Em direção oposta, um estudo de julho de 2021 na publicação norte-americana Current Orthopedic Practice indicou um risco de lesão 58% maior em jovens dos Estados Unidos que praticam futebol americano na grama sintética em comparação aos que atuam na natural.

Pioneiro no país, Athletico usa fibras de coco no gramado da Ligga Arena

O Athletico Paranaense foi o primeiro entre os clubes brasileiros da primeira divisão a adotar o gramado artificial, em fevereiro de 2016. Diretor de operações do time, Fernando Volpato diz que o principal objetivo com a troca foi melhorar a qualidade do campo, que não sofre o mesmo desgaste do natural, em especial em dias de chuva.

Segundo ele, há uma validação periódica da Fifa, que exige que o piso apresente características que se aproximem ao máximo da grama natural. "A qualidade e regularidade do nosso gramado evita as lesões", diz Volpato.

O dirigente reconhece que o custo também é sensivelmente menor para a manutenção, em torno de R$ 200 mil por ano. Com a grama natural, apenas o gasto com energia elétrica para iluminação artificial chegava a R$ 1,2 milhão anuais.

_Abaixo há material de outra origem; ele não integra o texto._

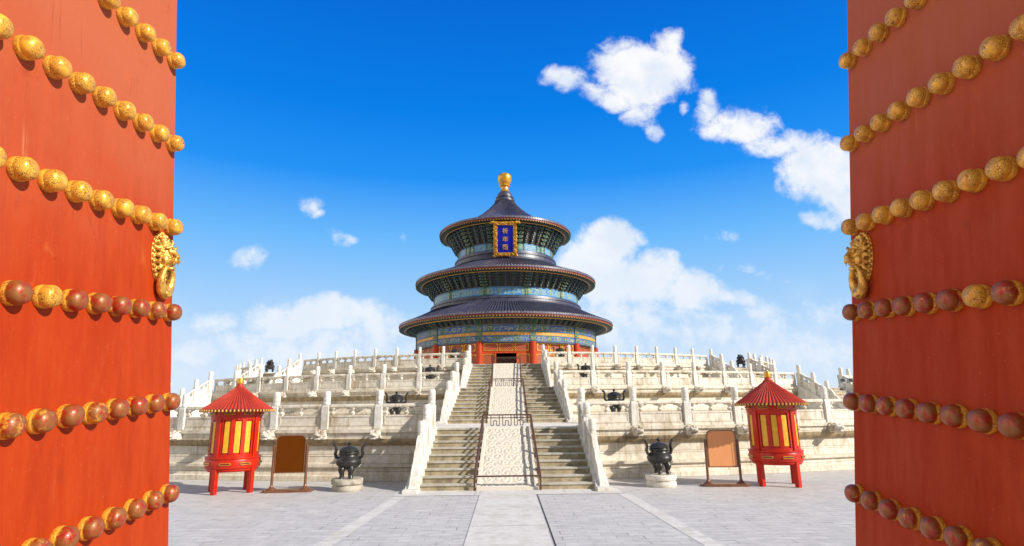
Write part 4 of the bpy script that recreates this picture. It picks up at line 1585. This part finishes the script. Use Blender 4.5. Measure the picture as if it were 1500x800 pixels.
floodlight('grey twin-headed floodlight pole behind the balustrade right of the right lantern', (20.3, 35.2, 1.76), 0.4)
floodlight('grey twin-headed floodlight pole behind the balustrade left of the left lantern', (-20.3, 35.2, 1.76), -0.4)


# ------------------------------------------------------------------ the two red gate doors
def stud_mesh(mat, name):
    mb = MB()
    prof = [(0.0515, 0.0), (0.0530, 0.004), (0.0530, 0.019), (0.0512, 0.0235), (0.0496, 0.0255), (0.0502, 0.029), (0.0508, 0.038), (0.0496, 0.050), (0.0452, 0.0625), (0.0365, 0.0720), (0.0235, 0.0780), (0.010, 0.0805), (0.0, 0.0810)]
    X = Matrix.Rotation(-pi / 2, 4, 'X')          # axis along +y
    mb.lathe(prof, 28, X=X, caps=True)
    return mb.mesh(name, mat, sharp=60)


def fused(mb, name, mat, voxel):
    """melt overlapping lumps into one cast surface"""
    me = mb.mesh(name, mat)
    tmp = bpy.data.objects.new('tmp', me)
    COL.objects.link(tmp)
    m = tmp.modifiers.new('melt', 'REMESH')
    m.mode = 'VOXEL'
    m.voxel_size = voxel
    m.use_smooth_shade = True
    q = tmp.modifiers.new('soft', 'SMOOTH')
    q.factor = 0.5
    q.iterations = 2
    bpy.context.view_layer.update()
    out = bpy.data.meshes.new_from_object(tmp.evaluated_get(bpy.context.evaluated_depsgraph_get()))
    bpy.data.objects.remove(tmp)
    out.name = name
    out.polygons.foreach_set('use_smooth', [True] * len(out.polygons))
    return out


def knocker_meshes():
    mb = MB()
    # shield with a beaded rim
    mb.ball((0, 0.0, 0.045), 1.0, n=40, sq=(0.112, 0.024, 0.158))
    for q in range(30):
        a = 2 * pi * q / 30
        mb.ball((0.102 * cos(a), 0.014, 0.045 + 0.147 * sin(a)), 0.0125, n=8)
    # mane: two rows of locks curling outwards
    for row, (rx, rz, y, r, n) in enumerate(((0.080, 0.118, 0.026, 0.017, 18), (0.058, 0.088, 0.044, 0.018, 14))):
        for q in range(n):
            a = 2 * pi * (q + 0.5 * row) / n
            if row == 1 and -2.2 < (a if a < pi else a - 2 * pi) < -0.95:
                continue
            c, d = cos(a), sin(a)
            mb.tube([((rx - .018) * c, y + .012, 0.055 + (rz - .022) * d), (rx * c, y + .010, 0.055 + rz * d), ((rx + .013) * c + .006 * d, y - .002, 0.055 + (rz + .014) * d)],
                    [r * 0.9, r, r * 0.5], 8)
    # skull, brow, cheeks, muzzle
    mb.ball((0, 0.045, 0.055), 0.060, n=18, sq=(1.0, 0.9, 1.2))
    mb.ball((0, 0.074, 0.098), 0.026, n=14, sq=(1.5, 0.9, 0.75))
    mb.tube([(0, 0.084, 0.100), (0, 0.108, 0.066), (0, 0.128, 0.044)], [0.016, 0.017, 0.019], 12)
    mb.ball((0, 0.132, 0.044), 0.019, n=14, sq=(1.3, 0.75, 0.8))
    mb.ball((0, 0.104, 0.026), 0.033, n=16, sq=(1.15, 1.0, 0.62))
    for s in (-1, 1):
        mb.ball((s * 0.031, 0.094, 0.076), 0.0145, n=12)
        mb.tube([(s * 0.010, 0.106, 0.092), (s * 0.034, 0.102, 0.104), (s * 0.058, 0.078, 0.094)], [0.008, 0.0115, 0.007], 8)
        mb.ball((s * 0.046, 0.066, 0.026), 0.030, n=14)
        mb.ball((s * 0.020, 0.124, 0.022), 0.0155, n=12)
        mb.tube([(s * 0.028, 0.118, 0.012), (s * 0.030, 0.116, -0.006)], [0.006, 0.003], 6)
        mb.tube([(s * 0.050, 0.05, 0.115), (s * 0.070, 0.056, 0.142), (s * 0.060, 0.05, 0.162)], [0.014, 0.013, 0.005], 8)
    mb.ball((0, 0.086, -0.024), 0.027, n=14, sq=(1.25, 1.0, 0.55))
    head = fused(mb, 'lion_mask', 'knocker_gold', 0.0028)
    mb = MB()
    pts, rad = [], []
    for q in range(33):
        a = R(90 + 360 * q / 32)
        pts.append((0.064 * cos(a), 0.070 - 0.034 * (1 - sin(a)) * 0.5, -0.088 + 0.078 * sin(a)))
        rad.append(0.014 + 0.012 * (1 - sin(a)))
    mb.tube(pts, rad, 12)
    for q in range(13):
        a = R(205 + 130 * q / 12)
        mb.ball((0.064 * cos(a), 0.066 - 0.034 * (1 - sin(a)) * 0.5, -0.090 + 0.080 * sin(a)), 0.026, n=10, sq=(1, 1.25, 1))
    mb.ball((0, 0.066, -0.172), 0.03, n=14, sq=(1.5, 0.7, 0.7))
    ring = fused(mb, 'knocker_ring', 'knocker_gold', 0.003)
    return head, ring


STUD_G = stud_mesh('stud_gold', 'door_stud')
STUD_W = stud_mesh('stud_worn', 'door_stud')
MASK, RING = knocker_meshes()
ROWS = [(1.365, 0), (0.815, 0), (0.274, 0), (-0.247, 1), (-0.775, 1), (-1.300, 1)]


def gate_door(label, O, x, y, z, sx):
    X = Matrix(((x[0], y[0], z[0], O[0]), (x[1], y[1], z[1], O[1]), (x[2], y[2], z[2], O[2]), (0, 0, 0, 1)))
    o = thing('gate_door', label, 'door', group='red palace gate doors', X=X)
    mb = MB()
    # slightly bowed leaf: the free edge is at s = -0.012, the hinge side runs towards the viewer
    zt, zb = 2.25, -3.05
    s0, s1 = -0.012, 1.75
    nz, ns = 24, 12
    mb.box((sx * (s0 + s1) / 2, -0.06, (zt + zb) / 2), (s1 - s0, 0.12, zt - zb), b=0.006)
    part('leaf', mb, 'door_red', o)
    rnd = random.Random(11)
    for t, kind in ROWS:
        for k in range(8 if t > 1 or t < -1 else 9):
            s = 0.050 + 0.1635 * k
            me = STUD_W if kind else STUD_G
            if kind == 1 and t > -0.3 and k in (6,):
                me = STUD_G
            inst('door_stud', me, o, X=T((sx * s + rnd.uniform(-.003, .003), 0.0, t + rnd.uniform(-.003, .003) + 0.0)) @ Matrix.Rotation(rnd.uniform(0, 6.28), 4, 'Y'))
    k = inst('lion_knocker', MASK, o, (sx * 0.140, 0.004, 0.025))
    k.scale = (0.80, 0.80, 1.0)
    inst('knocker_ring', RING, k, (0, 0, 0))
    return o


gate_door('tall red studded gate door with lion knocker, at the left edge of the view', (-2.0554, 3.5, 3.2237), (0.01698, -0.99538, -0.09445), (0.99851, 0.01198, 0.05329), (-0.05192, -0.09522, 0.9941), 1)
gate_door('tall red studded gate door with lion knocker, at the right edge of the view', (2.1355, 3.4633, 3.1748), (0.0366, 0.99492, 0.09383), (-0.99663, 0.02944, 0.0766), (0.07345, -0.09631, 0.99264), -1)
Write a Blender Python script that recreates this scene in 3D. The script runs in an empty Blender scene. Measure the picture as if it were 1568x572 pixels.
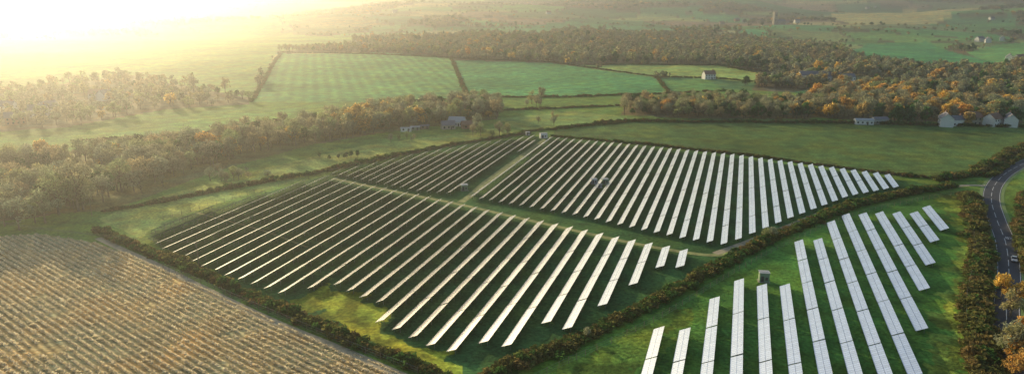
import bpy, bmesh, math, random
import numpy as np
from mathutils import Vector
random.seed(7); rng=np.random.default_rng(7)
sc=bpy.context.scene
# ------------------------------------------------------------------ survey
H=90.0; F=1079.0; TH=math.atan(300/1079.0)
ct,st=math.cos(TH),math.sin(TH)
_tab=rng.random((256,256))
def vnoise(x,y):
    x=np.asarray(x,float); y=np.asarray(y,float)
    xi=np.floor(x).astype(int); yi=np.floor(y).astype(int)
    fx=x-xi; fy=y-yi; fx=fx*fx*(3-2*fx); fy=fy*fy*(3-2*fy)
    a=_tab[xi&255,yi&255]; b=_tab[(xi+1)&255,yi&255]
    c=_tab[xi&255,(yi+1)&255]; d=_tab[(xi+1)&255,(yi+1)&255]
    return ((a*(1-fx)+b*fx)*(1-fy)+(c*(1-fx)+d*fx)*fy)*2-1
def sstep(a,b,x):
    t=np.clip((x-a)/(b-a),0,1); return t*t*(3-2*t)
def hgt(x,y):
    x=np.asarray(x,float); y=np.asarray(y,float)
    r=np.hypot(x,y)
    h=sstep(680,1500,r)*(11*vnoise(x/420+3,y/420)+5*vnoise(x/170,y/170+9))
    h=h+sstep(1500,3600,r)*(34+52*vnoise(x/900+7.3,y/700+2.1)+20*vnoise(x/330,y/330))
    h=h+sstep(3500,8000,r)*(120+100*vnoise(x/1700+1.3,y/1500))
    return h
def P(u,v):
    """ground position of a surveyed point (aerial survey bearing/depression -> terrain)"""
    dx=(u-784)/F; dz=-(v-286)/F
    d=np.array([dx, ct+dz*st, -st+dz*ct])
    if d[2]<-1e-4:
        tf=H/-d[2]
    else: tf=12000
    ts=np.geomspace(60,max(61,min(tf,12000)),500)
    z=H+d[2]*ts; hh=hgt(d[0]*ts,d[1]*ts)
    below=np.nonzero(z<=hh)[0]
    t=ts[below[0]] if len(below) else ts[-1]
    if len(below) and below[0]>0:
        a,b=ts[below[0]-1],t
        for _ in range(20):
            m=(a+b)/2
            if H+d[2]*m<=hgt(d[0]*m,d[1]*m): b=m
            else: a=m
        t=b
    x,y=d[0]*t,d[1]*t
    return np.array([x,y,float(hgt(x,y))])
def PL(l): return [P(*q) for q in l]
def inpoly(x,y,poly):
    r=np.zeros(x.shape,bool); n=len(poly)
    for i in range(n):
        x1,y1=poly[i][:2]; x2,y2=poly[(i+1)%n][:2]
        if y1==y2: continue
        c=((y1>y)!=(y2>y))&(x<(x2-x1)*(y-y1)/(y2-y1)+x1)
        r^=c
    return r
# ------------------------------------------------------------------ materials
def newmat(name):
    m=bpy.data.materials.new(name); m.use_nodes=True
    nt=m.node_tree; return m,nt,nt.nodes['Principled BSDF'],nt.nodes,nt.links
def math_n(nt,op,a,b=None,c=None):
    n=nt.nodes.new('ShaderNodeMath'); n.operation=op
    for i,v in enumerate((a,b,c)):
        if v is None: continue
        if isinstance(v,(int,float)): n.inputs[i].default_value=v
        else: nt.links.new(v,n.inputs[i])
    return n.outputs[0]
def simple(name,col,rough=.8,metal=0,var=.25,scale=1.5):
    m,nt,b,N,L=newmat(name)
    g=N.new('ShaderNodeNewGeometry'); no=N.new('ShaderNodeTexNoise'); no.inputs['Scale'].default_value=scale
    no.inputs['Detail'].default_value=3
    L.new(g.outputs['Position'],no.inputs['Vector'])
    mr=N.new('ShaderNodeMapRange'); mr.inputs['From Min'].default_value=.25; mr.inputs['From Max'].default_value=.75
    mr.inputs['To Min'].default_value=1-var; mr.inputs['To Max'].default_value=1+var
    L.new(no.outputs['Fac'],mr.inputs['Value'])
    vm=N.new('ShaderNodeVectorMath'); vm.operation='SCALE'; vm.inputs[0].default_value=col
    L.new(mr.outputs[0],vm.inputs['Scale']); L.new(vm.outputs[0],b.inputs['Base Color'])
    b.inputs['Roughness'].default_value=rough; b.inputs['Metallic'].default_value=metal
    return m
def foliage(name,cols,transl=.3):
    m,nt,b,N,L=newmat(name)
    oi=N.new('ShaderNodeObjectInfo'); cr=N.new('ShaderNodeValToRGB')
    el=cr.color_ramp.elements
    el[0].color=(*cols[0],1); el[1].color=(*cols[-1],1)
    for i,c in enumerate(cols[1:-1]):
        e=el.new((i+1)/(len(cols)-1)); e.color=(*c,1)
    L.new(oi.outputs['Random'],cr.inputs['Fac'])
    g=N.new('ShaderNodeNewGeometry')
    mr=N.new('ShaderNodeMapRange'); mr.inputs['To Min'].default_value=.5; mr.inputs['To Max'].default_value=1.5
    L.new(g.outputs['Random Per Island'],mr.inputs['Value'])
    vm=N.new('ShaderNodeVectorMath'); vm.operation='SCALE'
    L.new(cr.outputs[0],vm.inputs[0]); L.new(mr.outputs[0],vm.inputs['Scale'])
    df=N.new('ShaderNodeBsdfDiffuse'); L.new(vm.outputs[0],df.inputs['Color']); N.remove(b)
    tr=N.new('ShaderNodeBsdfTranslucent'); L.new(vm.outputs[0],tr.inputs['Color'])
    mx=N.new('ShaderNodeMixShader'); mx.inputs[0].default_value=transl
    L.new(df.outputs[0],mx.inputs[1]); L.new(tr.outputs[0],mx.inputs[2])
    L.new(mx.outputs[0],nt.nodes['Material Output'].inputs['Surface'])
    return m
M_bark=simple('bark',(.20,.16,.11),.9)
M_twig=foliage('winter_twigs',[(.33,.33,.21),(.46,.40,.25),(.30,.38,.17),(.40,.41,.27),(.28,.33,.23),(.50,.40,.22),(.36,.42,.18)],.5)
M_autumn=foliage('autumn_leaves',[(.70,.42,.12),(.60,.42,.15),(.82,.58,.14),(.56,.42,.18)],.5)
M_ever=foliage('evergreen_leaves',[(.07,.17,.06),(.11,.23,.07),(.08,.15,.08)],.35)
M_hedge=foliage('hedge_leaves',[(.21,.18,.07),(.17,.20,.06),(.28,.20,.08),(.12,.18,.05)],.4)
M_hedgeg=foliage('green_hedge_leaves',[(.08,.16,.045),(.10,.21,.055),(.13,.18,.05)],.35)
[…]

É empregada no estádio do Athetico uma tecnologia que tem como base para fixação da grama sintética as fibras do coco, o que, segundo o clube, impede o aumento da temperatura do campo e permite que os jogadores deslizem sem queimaduras ou arranhões.

Já a grama em si é fabricada por empresas nacionais e estrangeiras, como Soccer Grass, Total Grass e Italgreen, a partir de um tipo de plástico conhecido como polietileno.